Julia Cahill discusses the struggle towards contractual subordination in the junk bond market

The faltering dialogue over structural versus contractual subordination in European junk bond contracts is one that banking lawyers cannot escape from just now. Poor recovery rates for bondholders in Europe's high-yield market – 16-17 per cent compared with 30-40 per cent in the US – prompted last December's so-called boycott letter. The bondholders asked nicely, but essentially they were demanding that the investment banks fix the structures.

While the bondholders would do well to remember that you cannot structure a bad credit into a good credit, they do have a point.

The debate is hardly new, but by finally digging their heels in, high-yield investors are making the banks gulp very hard. As we speak, teams at Clifford Chance and Latham & Watkins are scrambling around trying to help the investment banks resolve structural issues on the Brake Bros and Focus Wickes deals, all too aware that their competitors are at the ready to advise the senior lenders on the downsides of any such proposals. Both deals are floundering at counter and counter proposal stage, but the pressure is on to get them out of the door as soon as possible and before a war in the Gulf switches from prospect to reality. The hunt is on for the perfect solution and the likelihood is that it will involve some step from structural towards contractual subordination.

It was hoped that Legrand's bond deal would crack some of the issues, but the bank lenders would not give up their privileged position. So rather than face further delay and risk letting its financial statements for the bond issue reach their expiry date, Legrand has pressed ahead with a more conventional structure for its €600m (£392.3m) euro/dollar dual tranche, 10-year bond – a structural, rather than contractual subordination. As a result, the expectation is that it will sell less successfully in Europe.

Legrand leaves the smaller bond issues for UK companies Brake Bros and Focus Wickes as the deals with the potential to come to market as the first with new structures. Both were expected to come out in early January.

Credit Suisse First Boston and JP Morgan faced immense difficulty in getting the Brake Bros deal out of the door last year. By December, it appeared that a restructured £175m sterling/euro dual tranche 10-year non-call bond was back on the cards. The key structural enhancement was a move towards a contractual subordination. But the amended guarantee was subject to sign-off by two-thirds of the company's banks. They knocked it back before it even reached a formal vote, leaving the lead managers bruised by the rejection.

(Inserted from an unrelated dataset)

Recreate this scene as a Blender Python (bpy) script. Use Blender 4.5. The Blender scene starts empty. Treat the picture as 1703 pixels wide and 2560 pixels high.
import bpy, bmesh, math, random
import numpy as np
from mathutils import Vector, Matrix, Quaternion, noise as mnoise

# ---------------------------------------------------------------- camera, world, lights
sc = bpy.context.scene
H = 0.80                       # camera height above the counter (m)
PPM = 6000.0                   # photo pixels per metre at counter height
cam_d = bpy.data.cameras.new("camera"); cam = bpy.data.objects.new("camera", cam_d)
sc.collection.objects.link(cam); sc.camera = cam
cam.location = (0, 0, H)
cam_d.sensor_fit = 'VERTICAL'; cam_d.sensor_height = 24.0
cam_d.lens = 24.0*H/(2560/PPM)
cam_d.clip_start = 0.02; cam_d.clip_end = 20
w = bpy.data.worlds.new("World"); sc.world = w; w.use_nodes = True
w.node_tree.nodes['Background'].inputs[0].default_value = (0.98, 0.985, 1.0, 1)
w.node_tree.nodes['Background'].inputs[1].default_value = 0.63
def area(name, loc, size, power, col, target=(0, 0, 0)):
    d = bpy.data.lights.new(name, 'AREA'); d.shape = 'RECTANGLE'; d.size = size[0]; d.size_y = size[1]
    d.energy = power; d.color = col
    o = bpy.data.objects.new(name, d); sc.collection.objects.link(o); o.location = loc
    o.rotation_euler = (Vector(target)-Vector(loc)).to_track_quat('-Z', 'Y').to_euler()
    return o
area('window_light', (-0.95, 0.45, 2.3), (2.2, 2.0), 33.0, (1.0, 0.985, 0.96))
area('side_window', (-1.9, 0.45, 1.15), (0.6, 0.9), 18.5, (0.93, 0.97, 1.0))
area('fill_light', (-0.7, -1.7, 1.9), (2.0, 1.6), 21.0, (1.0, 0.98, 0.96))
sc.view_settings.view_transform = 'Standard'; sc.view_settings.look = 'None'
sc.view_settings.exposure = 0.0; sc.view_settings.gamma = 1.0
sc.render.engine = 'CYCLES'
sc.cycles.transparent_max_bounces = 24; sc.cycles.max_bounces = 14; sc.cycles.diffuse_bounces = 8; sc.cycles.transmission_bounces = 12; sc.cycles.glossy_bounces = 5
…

You may well have heard the story doing the rounds: that a Clifford Chance partner wrote a no prejudice memorandum on behalf of the lead managers, effectively telling the senior banks that, in the context of this deal, their position would not be affected by the concession. A bold statement indeed. Well, in case you haven't seen a copy, the memo really does exist. Not surprisingly, it has caused a few raised eyebrows among Clifford Chance competitors. The memo has a point – in a limited sense, the bank's rights are the same even if the junior creditor suddenly has better rights than before. The memo was also very deal-specific and stopped well short of saying that there is no difference between contractual and structural subordination.

But the senior lenders were clearly unhappy. The proposal was pulled, and they are still trying to get a solution that will satisfy both the senior banks and European in-vestors. The same goes for Focus Wickes' £225m deal, with Latham scooping the role advising the underwriters ING Barings and Goldman Sachs.

There seems to be some optimism about the creativity of the investment banks on this deal, but while the UK DIY retailer would obviously like to reduce its costs, it doesn't have to do another bond deal and could rely on the bridge that has just gone into place if a structural solution for the issue cannot be reached.

In reality, neither Brake Bros nor Focus Wickes may prove to be the best precedents for lawyers or their clients. One senior capital markets lawyer predicts that both bond issues will end up full of fine tweaks and heavily negotiated pieces that later deals will not have. Their fundamental problem is that both businesses were acquired before bondholder discontent came to a head, making it virtually impossible to ask the senior banks to make concessions now. Future deals should come with the advantage that this will have been considered much earlier in the cycle.

The thinking caps are definitely on. One problem is the Securities and Exchange Commission regulations that inevitably come into play because most deals must contemplate selling into the US market as a last resort. This, in turn, brings the Trust Indenture Act into the picture. A post-Wall Street Crash piece of Federal legislation, the act prevents the bondholders from fettering their right to recover money owed to them. That's fine if you're reaping the rewards of the Chapter 11 bankruptcy regime, but the act prevents the contractual subordination that European high-yield investors so desperately want. Some major players in the LBO market are known to be actively considering alterative structures to avoid the effect of the act to allow some form of intercreditor agreement. But still more creative thinking and flexibility on all sides will be needed to get through the impasse.